** START OF Collected data **

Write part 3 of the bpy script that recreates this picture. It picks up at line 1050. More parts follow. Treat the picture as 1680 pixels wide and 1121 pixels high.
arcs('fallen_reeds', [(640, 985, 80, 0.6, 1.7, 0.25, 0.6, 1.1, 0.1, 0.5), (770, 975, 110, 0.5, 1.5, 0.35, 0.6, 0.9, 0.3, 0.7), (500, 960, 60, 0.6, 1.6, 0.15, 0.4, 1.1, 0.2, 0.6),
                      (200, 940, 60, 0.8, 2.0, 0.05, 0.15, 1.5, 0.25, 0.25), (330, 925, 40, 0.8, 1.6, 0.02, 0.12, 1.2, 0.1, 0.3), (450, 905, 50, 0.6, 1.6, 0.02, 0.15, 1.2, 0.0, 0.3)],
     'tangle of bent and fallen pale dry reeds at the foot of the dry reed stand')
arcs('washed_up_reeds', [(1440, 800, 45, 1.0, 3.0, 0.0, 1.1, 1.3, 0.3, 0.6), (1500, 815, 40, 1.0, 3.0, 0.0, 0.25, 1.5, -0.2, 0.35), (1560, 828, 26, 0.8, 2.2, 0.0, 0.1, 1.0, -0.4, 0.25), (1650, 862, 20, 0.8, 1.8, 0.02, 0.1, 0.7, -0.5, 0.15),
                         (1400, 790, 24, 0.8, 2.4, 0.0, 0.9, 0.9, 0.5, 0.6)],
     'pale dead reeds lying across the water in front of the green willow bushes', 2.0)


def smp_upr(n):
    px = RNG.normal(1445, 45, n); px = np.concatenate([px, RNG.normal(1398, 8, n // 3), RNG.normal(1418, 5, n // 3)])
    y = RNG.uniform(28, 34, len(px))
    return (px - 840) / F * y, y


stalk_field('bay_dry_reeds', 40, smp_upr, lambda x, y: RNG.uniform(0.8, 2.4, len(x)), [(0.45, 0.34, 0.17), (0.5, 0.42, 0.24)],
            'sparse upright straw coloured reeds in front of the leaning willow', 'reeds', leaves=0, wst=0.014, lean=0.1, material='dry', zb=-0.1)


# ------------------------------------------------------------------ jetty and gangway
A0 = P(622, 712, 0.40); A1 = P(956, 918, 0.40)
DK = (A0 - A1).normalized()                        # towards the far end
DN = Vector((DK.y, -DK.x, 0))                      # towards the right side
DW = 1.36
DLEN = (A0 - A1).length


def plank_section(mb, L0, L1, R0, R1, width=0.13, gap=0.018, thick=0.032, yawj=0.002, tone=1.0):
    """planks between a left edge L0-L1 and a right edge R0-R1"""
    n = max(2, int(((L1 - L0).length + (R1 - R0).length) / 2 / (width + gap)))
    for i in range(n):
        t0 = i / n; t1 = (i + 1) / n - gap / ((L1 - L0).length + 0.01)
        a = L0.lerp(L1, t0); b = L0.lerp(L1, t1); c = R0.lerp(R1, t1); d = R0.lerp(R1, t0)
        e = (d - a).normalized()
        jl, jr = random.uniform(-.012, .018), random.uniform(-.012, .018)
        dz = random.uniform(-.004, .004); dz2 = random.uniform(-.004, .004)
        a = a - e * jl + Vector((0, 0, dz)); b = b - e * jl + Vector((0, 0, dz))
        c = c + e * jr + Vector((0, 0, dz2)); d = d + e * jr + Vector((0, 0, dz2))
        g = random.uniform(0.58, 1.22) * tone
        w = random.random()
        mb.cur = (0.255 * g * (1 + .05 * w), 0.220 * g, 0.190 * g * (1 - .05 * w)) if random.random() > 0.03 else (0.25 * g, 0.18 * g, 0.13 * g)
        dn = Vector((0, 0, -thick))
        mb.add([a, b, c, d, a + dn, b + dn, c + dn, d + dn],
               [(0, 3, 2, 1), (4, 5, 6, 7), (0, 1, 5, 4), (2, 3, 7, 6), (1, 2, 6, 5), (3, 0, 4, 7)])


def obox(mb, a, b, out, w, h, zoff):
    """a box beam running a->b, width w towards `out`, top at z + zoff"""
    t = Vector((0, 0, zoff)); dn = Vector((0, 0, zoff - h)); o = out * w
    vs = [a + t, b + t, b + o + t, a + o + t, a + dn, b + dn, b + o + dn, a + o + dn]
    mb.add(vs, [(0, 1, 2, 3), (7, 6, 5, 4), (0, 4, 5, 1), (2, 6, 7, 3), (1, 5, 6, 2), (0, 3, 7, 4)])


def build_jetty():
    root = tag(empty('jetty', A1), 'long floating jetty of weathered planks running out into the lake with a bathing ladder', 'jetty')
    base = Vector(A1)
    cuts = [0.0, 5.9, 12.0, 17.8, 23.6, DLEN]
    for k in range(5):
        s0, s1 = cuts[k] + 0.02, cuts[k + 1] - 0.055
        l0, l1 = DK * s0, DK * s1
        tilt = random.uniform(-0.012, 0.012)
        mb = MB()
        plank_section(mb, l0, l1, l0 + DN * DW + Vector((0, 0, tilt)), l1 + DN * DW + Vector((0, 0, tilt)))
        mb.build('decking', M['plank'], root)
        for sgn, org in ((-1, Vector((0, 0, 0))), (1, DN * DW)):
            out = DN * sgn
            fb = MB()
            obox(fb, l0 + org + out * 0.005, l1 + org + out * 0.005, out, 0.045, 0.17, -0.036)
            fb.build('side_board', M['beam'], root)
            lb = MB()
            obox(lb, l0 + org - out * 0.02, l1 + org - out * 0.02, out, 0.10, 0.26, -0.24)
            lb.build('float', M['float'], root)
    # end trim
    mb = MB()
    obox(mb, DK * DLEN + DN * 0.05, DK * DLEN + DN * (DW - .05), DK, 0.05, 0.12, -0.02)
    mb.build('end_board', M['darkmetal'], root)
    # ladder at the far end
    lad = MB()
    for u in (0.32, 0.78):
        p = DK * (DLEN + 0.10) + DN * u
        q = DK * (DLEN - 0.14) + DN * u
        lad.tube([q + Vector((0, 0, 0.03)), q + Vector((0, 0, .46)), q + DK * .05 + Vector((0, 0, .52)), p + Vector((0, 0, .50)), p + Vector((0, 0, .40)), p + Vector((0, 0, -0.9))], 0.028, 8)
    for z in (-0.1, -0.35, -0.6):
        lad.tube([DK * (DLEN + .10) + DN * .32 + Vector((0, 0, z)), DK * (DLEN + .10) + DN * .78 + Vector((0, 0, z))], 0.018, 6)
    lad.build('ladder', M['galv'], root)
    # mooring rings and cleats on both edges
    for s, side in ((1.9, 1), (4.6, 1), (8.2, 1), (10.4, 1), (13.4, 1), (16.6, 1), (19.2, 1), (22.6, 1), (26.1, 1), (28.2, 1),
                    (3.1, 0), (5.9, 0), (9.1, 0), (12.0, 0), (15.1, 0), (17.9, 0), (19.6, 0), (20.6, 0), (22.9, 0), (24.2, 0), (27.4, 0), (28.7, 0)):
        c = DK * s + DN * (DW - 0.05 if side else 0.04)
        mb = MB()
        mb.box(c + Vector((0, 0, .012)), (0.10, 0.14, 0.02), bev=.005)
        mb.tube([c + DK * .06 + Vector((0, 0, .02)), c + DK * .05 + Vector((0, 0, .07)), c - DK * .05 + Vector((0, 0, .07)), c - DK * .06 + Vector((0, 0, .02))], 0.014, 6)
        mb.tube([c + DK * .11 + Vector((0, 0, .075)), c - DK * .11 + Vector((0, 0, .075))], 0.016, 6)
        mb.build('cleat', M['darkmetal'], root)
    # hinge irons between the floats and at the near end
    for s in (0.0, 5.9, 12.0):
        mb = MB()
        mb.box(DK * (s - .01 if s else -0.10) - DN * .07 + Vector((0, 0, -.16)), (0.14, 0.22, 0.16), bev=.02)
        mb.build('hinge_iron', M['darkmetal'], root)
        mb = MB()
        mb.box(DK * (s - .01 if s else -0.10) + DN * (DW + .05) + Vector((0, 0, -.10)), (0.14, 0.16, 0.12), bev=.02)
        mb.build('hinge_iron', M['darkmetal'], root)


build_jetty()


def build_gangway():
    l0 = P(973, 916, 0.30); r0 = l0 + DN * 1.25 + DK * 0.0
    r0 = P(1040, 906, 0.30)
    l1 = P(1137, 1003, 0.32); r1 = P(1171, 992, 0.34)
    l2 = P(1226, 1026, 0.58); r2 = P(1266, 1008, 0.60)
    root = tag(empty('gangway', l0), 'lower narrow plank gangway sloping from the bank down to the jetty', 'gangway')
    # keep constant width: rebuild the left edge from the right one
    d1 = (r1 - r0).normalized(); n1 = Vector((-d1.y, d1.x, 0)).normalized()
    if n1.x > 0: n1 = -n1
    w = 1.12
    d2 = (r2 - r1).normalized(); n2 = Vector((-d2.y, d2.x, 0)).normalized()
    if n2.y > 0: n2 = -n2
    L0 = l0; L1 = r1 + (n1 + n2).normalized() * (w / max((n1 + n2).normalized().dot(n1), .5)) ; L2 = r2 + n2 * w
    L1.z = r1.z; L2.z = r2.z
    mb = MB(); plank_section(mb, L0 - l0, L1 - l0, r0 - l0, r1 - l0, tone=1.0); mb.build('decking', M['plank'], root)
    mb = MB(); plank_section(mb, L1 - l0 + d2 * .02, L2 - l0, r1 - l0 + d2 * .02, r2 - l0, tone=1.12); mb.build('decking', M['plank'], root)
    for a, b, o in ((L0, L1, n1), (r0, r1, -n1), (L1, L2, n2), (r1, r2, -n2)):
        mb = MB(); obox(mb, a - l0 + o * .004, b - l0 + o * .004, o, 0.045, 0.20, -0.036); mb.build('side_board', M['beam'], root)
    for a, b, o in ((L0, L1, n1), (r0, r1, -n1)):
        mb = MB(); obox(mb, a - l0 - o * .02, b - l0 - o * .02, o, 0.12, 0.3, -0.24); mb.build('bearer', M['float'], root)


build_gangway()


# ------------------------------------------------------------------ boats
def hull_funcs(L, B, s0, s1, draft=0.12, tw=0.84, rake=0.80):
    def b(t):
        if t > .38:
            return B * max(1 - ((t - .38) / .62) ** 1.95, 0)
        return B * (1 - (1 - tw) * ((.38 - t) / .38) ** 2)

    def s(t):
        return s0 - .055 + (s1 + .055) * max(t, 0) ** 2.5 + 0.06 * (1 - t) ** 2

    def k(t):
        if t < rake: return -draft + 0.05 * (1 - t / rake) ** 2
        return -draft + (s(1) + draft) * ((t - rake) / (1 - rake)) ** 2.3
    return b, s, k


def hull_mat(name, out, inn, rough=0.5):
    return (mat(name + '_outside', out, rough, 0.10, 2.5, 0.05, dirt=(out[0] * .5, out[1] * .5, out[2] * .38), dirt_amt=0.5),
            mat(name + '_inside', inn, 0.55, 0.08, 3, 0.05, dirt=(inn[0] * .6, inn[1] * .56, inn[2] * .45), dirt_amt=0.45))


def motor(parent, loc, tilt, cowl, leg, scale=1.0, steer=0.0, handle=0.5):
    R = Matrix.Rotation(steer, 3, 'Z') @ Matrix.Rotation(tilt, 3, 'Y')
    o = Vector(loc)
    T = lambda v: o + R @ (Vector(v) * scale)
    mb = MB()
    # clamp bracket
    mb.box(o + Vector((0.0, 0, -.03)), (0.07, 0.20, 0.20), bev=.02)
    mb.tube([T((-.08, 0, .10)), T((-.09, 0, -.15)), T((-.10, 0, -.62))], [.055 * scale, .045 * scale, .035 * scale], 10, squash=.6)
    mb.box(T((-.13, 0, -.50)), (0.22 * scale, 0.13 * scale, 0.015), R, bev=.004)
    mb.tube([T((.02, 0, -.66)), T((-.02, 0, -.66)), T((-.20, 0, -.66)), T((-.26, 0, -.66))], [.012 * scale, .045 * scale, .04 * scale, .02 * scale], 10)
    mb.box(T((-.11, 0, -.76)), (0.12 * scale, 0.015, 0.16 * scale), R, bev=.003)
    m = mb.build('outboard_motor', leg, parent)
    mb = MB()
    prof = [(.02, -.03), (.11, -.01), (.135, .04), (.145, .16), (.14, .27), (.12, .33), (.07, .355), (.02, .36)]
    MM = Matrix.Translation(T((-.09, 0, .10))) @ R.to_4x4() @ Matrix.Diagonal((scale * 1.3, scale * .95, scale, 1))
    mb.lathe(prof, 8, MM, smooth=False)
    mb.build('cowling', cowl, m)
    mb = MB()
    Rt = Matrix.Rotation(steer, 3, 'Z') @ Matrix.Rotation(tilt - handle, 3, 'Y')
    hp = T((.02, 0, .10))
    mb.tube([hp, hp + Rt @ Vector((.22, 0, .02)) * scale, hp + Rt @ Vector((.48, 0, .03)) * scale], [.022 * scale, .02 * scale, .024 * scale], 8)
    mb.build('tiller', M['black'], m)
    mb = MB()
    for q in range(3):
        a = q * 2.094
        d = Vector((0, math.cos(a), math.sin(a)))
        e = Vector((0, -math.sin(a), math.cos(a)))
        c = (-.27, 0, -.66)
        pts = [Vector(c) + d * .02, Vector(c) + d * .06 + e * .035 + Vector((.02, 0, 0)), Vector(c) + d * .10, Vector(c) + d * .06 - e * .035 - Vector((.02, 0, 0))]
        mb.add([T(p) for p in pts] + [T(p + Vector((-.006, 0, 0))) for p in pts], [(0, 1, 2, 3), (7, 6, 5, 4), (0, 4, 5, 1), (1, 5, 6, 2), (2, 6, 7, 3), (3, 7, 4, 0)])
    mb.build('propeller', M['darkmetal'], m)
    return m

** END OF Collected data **

## Exercise goal
Return the opening line of the data and every line after it through the line containing "willow bushes', 2.0)", please, exactly as written and with nothing added.

## Output for this task
Write part 3 of the bpy script that recreates this picture. It picks up at line 1050. More parts follow. Treat the picture as 1680 pixels wide and 1121 pixels high.
arcs('fallen_reeds', [(640, 985, 80, 0.6, 1.7, 0.25, 0.6, 1.1, 0.1, 0.5), (770, 975, 110, 0.5, 1.5, 0.35, 0.6, 0.9, 0.3, 0.7), (500, 960, 60, 0.6, 1.6, 0.15, 0.4, 1.1, 0.2, 0.6),
                      (200, 940, 60, 0.8, 2.0, 0.05, 0.15, 1.5, 0.25, 0.25), (330, 925, 40, 0.8, 1.6, 0.02, 0.12, 1.2, 0.1, 0.3), (450, 905, 50, 0.6, 1.6, 0.02, 0.15, 1.2, 0.0, 0.3)],
     'tangle of bent and fallen pale dry reeds at the foot of the dry reed stand')
arcs('washed_up_reeds', [(1440, 800, 45, 1.0, 3.0, 0.0, 1.1, 1.3, 0.3, 0.6), (1500, 815, 40, 1.0, 3.0, 0.0, 0.25, 1.5, -0.2, 0.35), (1560, 828, 26, 0.8, 2.2, 0.0, 0.1, 1.0, -0.4, 0.25), (1650, 862, 20, 0.8, 1.8, 0.02, 0.1, 0.7, -0.5, 0.15),
                         (1400, 790, 24, 0.8, 2.4, 0.0, 0.9, 0.9, 0.5, 0.6)],
     'pale dead reeds lying across the water in front of the green willow bushes', 2.0)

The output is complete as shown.